Alfonso Reyes, the Mexican diplomat and man of letters, said in his Introduction to Virgin Spain that Frank had become "one of the most eminent tragic characters in the great Dialogue of the Americas." The tragedy lay partly in the personal fact that, as his affiliation with our Hispanic neighbors became deeper, his alienation from his own countrymen, and their alienation from America Hispana, became more permanent. Not even Frank's friendly presence or his passionate efforts to maintain contact, could turn the monologue of power and wealth into a true dialogue between equals, ready both to give and to take.
One cannot do justice to Waldo Frank's work without saying a word about his personality; for though he was at times the victim of his own intransigence, his imperiousness, his demanding self-confidence—all qualities that go familiarly with genius—he was also capable of an impersonal love that asked no further reward than its own expression. His physical courage was more than once proved under brutal assault, once when visiting the striking coal miners of Kentucky, again, when physically attacked by official fascist gangsters in Buenos Aires. But his intellectual courage was equally notable; so that he never wavered or hesitated to express opinions that flouted those of the Establishment, even during the sinister period that gave scope to McCarthyism.

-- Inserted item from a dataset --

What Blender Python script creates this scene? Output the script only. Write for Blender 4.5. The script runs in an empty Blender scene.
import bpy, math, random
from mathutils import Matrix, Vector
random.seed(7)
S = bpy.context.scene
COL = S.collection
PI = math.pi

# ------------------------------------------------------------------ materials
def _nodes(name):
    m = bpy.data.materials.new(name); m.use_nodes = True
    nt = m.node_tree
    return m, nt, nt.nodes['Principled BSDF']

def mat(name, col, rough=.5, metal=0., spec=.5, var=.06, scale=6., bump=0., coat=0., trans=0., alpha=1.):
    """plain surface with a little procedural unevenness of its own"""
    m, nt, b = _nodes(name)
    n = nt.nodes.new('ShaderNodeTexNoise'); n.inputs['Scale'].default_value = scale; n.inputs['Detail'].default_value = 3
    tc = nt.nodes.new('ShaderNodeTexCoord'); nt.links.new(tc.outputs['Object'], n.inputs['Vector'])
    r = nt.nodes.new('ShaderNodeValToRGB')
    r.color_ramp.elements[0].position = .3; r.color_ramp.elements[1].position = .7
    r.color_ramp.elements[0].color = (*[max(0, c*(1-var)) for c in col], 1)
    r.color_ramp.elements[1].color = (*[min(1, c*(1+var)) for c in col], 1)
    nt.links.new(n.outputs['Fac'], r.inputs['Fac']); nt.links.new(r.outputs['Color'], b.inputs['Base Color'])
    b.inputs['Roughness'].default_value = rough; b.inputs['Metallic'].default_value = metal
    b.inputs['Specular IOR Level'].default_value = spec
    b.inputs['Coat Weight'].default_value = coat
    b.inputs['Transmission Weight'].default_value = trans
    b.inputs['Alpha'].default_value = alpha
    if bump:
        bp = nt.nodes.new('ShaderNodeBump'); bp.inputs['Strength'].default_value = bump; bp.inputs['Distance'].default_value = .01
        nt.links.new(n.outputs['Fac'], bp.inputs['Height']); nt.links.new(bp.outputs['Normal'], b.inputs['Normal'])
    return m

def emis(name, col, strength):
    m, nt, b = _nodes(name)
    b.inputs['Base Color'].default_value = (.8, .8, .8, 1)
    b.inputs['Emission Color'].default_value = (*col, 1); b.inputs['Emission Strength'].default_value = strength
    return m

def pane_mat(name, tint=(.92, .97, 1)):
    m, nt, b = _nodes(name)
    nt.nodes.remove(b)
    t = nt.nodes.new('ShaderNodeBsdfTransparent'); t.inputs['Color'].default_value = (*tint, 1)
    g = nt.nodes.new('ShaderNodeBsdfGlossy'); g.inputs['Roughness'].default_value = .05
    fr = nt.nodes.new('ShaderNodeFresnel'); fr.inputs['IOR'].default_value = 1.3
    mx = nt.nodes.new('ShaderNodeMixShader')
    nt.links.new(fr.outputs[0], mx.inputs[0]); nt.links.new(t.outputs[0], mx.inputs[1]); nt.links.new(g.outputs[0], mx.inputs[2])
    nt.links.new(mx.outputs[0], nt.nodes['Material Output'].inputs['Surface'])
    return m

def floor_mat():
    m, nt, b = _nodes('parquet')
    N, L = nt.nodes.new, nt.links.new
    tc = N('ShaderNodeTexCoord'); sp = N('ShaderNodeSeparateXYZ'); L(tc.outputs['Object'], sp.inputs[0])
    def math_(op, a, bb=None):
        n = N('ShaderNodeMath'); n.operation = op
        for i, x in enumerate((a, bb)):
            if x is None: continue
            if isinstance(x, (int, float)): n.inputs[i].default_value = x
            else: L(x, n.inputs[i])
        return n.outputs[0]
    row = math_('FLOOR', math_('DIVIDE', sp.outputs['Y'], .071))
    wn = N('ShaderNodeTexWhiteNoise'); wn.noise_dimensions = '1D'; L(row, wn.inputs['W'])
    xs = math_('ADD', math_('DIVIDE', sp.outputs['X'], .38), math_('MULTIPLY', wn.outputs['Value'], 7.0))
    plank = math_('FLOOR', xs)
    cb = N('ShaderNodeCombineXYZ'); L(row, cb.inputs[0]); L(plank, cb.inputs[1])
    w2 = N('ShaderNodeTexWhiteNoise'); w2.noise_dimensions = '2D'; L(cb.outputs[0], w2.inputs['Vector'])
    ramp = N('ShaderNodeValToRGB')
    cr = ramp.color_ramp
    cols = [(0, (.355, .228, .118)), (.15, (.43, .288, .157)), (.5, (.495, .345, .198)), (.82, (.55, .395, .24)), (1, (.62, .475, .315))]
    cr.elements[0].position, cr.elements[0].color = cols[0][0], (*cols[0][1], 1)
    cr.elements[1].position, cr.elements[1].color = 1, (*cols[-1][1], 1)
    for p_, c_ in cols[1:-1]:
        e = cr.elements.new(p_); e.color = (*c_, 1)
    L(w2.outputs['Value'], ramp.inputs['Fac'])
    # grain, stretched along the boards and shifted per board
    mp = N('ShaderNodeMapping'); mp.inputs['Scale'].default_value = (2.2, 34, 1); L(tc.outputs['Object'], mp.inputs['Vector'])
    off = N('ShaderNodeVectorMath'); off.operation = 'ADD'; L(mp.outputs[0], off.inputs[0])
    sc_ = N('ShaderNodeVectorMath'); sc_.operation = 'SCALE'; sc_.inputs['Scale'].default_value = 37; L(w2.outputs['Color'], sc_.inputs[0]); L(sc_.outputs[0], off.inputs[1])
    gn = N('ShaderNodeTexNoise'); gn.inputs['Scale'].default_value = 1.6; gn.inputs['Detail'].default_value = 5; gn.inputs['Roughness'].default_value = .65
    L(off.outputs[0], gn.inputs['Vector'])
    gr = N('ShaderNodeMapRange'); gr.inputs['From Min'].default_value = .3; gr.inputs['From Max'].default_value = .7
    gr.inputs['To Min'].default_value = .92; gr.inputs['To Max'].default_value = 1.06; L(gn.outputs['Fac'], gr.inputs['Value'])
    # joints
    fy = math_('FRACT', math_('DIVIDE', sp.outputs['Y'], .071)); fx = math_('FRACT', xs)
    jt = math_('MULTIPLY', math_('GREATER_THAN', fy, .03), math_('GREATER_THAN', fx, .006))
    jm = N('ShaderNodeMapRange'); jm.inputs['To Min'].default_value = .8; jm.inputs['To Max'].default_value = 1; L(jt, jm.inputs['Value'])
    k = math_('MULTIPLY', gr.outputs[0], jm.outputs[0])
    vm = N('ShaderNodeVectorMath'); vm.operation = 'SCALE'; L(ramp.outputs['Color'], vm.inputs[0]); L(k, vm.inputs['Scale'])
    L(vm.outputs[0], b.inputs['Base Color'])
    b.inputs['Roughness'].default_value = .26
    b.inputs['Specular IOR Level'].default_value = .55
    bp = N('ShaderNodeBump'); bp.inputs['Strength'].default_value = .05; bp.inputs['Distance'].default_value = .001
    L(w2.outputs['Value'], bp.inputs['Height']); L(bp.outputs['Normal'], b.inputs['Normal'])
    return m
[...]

All in all, then, Waldo Frank stands out on any just estimate as one of the major figures of his literary generation: a generator of fresh ideas and forms, one of the bearers of a new consciousness that expressed his own sense of oneness with all created being. That a writer of such heroic mold should at the climax of his life have been neglected by his countrymen can be explained, perhaps, by the fact that heroism is momentarily out of fashion, along with those higher qualities of mind and culture that all of Frank's works express. The underworld of Pop Art and 'electronic massage' has no place for such a writer. But the re-discovery of America is the task of each generation and the rediscovery of Waldo Frank will, I venture to predict, give him a future role that will make up for the neglect and rejection that darkened his final years. The memoir of his own life which he was writing just before his death should, when published, re-establish him as the significant writer and personality that he actually was.